→ **Requirement**: Gather, from the data below, each line in which the word "picture" occurs.

+++

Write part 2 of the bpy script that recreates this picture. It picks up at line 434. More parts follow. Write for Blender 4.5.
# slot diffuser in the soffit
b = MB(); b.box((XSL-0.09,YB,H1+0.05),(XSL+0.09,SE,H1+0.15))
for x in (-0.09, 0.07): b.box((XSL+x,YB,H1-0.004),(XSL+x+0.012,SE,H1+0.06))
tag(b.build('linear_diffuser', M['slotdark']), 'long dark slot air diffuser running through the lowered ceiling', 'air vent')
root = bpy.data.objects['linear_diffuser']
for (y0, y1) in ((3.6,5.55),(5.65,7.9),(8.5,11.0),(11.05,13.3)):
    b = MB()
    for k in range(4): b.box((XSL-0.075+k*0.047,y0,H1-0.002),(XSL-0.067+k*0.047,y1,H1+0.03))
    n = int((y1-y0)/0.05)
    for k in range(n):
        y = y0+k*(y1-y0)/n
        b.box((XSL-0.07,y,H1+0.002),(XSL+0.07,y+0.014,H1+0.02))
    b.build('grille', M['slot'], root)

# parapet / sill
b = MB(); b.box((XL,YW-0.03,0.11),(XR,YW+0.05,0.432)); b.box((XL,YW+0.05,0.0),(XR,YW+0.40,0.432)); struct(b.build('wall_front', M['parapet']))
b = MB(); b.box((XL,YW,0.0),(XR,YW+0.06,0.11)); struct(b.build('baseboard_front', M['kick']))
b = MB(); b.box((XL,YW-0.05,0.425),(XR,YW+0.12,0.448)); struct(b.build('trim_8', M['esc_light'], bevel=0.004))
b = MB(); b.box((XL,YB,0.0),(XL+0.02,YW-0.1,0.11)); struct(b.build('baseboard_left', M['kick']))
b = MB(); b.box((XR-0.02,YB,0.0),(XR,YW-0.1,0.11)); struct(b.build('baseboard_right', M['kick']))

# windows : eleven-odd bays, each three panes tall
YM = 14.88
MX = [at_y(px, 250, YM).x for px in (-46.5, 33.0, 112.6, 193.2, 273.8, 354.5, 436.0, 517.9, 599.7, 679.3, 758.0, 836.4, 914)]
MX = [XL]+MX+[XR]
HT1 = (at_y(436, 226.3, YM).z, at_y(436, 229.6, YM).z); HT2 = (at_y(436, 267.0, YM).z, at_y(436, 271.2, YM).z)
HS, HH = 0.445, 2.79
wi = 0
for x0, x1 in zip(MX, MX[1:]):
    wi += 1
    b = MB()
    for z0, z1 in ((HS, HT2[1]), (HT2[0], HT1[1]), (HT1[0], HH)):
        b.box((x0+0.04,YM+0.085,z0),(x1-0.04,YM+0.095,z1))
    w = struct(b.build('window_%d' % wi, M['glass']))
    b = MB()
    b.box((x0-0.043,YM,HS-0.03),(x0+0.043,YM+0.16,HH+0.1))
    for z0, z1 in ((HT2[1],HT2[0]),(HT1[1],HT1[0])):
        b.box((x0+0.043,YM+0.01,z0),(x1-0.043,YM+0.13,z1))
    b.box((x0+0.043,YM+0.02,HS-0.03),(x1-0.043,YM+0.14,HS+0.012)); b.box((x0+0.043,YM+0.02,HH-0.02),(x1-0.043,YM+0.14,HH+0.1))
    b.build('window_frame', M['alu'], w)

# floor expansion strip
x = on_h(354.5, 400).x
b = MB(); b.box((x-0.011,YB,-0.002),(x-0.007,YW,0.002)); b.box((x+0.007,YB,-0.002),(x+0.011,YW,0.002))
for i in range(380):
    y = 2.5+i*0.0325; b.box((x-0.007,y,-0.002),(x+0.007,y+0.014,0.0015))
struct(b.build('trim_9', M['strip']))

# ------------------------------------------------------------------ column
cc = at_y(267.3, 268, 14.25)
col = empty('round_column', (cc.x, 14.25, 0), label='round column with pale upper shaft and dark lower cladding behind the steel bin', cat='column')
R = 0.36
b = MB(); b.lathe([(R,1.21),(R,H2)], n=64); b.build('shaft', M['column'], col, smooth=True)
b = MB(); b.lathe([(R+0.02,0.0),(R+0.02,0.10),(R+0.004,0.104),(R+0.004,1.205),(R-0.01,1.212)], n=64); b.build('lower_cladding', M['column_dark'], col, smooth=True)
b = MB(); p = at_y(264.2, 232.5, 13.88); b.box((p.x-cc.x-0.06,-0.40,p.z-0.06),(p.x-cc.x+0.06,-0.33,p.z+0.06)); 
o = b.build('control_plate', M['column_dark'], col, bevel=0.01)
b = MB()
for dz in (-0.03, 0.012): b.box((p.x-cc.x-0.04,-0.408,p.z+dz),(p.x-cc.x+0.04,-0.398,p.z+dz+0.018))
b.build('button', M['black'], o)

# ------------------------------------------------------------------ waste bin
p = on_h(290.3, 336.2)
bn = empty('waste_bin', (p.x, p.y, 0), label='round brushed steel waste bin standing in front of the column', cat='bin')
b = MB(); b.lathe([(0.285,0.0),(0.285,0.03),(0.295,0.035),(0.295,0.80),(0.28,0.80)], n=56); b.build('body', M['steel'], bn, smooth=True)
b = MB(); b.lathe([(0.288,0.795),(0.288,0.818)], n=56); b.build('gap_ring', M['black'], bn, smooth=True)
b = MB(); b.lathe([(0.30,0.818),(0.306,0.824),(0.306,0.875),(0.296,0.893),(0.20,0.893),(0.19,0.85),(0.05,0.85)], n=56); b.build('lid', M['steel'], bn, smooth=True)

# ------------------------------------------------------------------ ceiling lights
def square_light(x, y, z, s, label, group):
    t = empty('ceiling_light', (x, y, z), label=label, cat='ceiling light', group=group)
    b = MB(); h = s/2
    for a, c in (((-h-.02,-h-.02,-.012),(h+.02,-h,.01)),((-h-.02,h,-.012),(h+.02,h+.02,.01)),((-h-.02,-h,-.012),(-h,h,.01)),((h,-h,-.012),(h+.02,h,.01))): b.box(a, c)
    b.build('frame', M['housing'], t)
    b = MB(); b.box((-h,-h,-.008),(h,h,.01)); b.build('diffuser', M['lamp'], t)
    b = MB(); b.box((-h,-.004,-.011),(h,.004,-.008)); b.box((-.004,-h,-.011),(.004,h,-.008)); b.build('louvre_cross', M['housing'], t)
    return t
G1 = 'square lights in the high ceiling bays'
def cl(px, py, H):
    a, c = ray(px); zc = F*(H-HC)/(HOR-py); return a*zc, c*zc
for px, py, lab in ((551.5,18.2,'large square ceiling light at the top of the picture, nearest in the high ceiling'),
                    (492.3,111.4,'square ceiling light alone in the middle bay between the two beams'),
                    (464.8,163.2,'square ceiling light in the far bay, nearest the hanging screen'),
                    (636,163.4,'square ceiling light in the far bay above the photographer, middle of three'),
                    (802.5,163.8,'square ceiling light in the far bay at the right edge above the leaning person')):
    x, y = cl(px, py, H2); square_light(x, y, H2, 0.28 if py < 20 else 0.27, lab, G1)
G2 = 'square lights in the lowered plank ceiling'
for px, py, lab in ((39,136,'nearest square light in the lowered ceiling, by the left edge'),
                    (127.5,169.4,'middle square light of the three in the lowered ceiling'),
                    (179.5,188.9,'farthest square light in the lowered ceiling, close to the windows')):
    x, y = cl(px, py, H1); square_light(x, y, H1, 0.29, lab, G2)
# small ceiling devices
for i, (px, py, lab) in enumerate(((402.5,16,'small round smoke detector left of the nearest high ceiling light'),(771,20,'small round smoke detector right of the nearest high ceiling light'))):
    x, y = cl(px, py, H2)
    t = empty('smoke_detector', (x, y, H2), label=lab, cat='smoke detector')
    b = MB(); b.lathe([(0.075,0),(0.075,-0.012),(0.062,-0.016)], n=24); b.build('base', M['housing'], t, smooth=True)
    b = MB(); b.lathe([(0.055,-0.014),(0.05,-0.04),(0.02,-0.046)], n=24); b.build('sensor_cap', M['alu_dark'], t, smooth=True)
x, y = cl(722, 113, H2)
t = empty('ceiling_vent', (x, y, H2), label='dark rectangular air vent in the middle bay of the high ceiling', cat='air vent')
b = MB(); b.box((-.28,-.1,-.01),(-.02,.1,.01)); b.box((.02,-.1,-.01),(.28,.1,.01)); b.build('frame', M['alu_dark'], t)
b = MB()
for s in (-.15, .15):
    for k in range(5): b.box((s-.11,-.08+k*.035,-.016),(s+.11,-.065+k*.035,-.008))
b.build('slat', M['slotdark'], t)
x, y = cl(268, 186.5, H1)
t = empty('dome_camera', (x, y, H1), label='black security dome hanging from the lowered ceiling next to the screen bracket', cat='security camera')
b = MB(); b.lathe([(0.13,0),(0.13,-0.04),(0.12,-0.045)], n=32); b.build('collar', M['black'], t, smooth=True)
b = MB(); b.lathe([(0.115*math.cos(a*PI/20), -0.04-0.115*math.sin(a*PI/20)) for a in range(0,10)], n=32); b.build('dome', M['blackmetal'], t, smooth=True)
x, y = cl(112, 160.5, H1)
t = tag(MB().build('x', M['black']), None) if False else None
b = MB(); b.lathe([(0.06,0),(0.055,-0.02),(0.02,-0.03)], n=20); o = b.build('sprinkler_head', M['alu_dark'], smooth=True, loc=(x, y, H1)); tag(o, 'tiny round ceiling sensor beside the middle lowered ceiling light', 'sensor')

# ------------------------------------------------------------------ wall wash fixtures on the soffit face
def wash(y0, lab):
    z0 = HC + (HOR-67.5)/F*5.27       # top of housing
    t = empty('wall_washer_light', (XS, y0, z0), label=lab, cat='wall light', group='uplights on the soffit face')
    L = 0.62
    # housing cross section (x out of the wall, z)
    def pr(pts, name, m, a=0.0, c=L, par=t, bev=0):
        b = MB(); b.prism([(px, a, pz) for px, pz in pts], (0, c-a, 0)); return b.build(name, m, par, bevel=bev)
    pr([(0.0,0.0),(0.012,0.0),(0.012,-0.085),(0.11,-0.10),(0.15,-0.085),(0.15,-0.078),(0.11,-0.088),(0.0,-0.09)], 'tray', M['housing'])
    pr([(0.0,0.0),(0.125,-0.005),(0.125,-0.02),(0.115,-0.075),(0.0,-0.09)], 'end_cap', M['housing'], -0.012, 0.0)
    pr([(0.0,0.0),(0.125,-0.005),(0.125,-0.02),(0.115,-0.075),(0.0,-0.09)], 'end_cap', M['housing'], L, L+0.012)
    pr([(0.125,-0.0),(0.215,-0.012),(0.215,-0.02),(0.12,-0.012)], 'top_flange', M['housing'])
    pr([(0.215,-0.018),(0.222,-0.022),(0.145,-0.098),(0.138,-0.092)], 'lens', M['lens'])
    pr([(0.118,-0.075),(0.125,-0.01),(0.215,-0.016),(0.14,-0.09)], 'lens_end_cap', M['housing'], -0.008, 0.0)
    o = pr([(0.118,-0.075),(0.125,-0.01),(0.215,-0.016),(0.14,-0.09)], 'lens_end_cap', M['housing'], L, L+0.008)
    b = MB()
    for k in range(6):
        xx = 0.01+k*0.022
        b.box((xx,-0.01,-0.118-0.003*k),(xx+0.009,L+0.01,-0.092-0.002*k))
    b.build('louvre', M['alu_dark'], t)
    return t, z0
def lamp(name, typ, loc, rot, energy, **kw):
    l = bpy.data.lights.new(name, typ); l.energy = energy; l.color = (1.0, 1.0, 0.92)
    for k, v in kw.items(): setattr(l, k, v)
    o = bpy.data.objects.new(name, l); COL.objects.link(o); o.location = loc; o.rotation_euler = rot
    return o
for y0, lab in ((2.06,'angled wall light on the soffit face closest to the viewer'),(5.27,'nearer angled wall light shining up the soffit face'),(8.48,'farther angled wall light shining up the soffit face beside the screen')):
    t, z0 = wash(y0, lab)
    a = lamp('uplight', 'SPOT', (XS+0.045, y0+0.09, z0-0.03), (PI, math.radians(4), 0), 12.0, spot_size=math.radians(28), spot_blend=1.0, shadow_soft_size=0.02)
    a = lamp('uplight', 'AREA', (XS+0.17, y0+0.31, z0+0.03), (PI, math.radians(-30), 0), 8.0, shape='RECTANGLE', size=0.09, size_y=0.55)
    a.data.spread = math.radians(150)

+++

→ **Solution for this exercise**:
Write part 2 of the bpy script that recreates this picture. It picks up at line 434. More parts follow. Write for Blender 4.5.
for px, py, lab in ((551.5,18.2,'large square ceiling light at the top of the picture, nearest in the high ceiling'),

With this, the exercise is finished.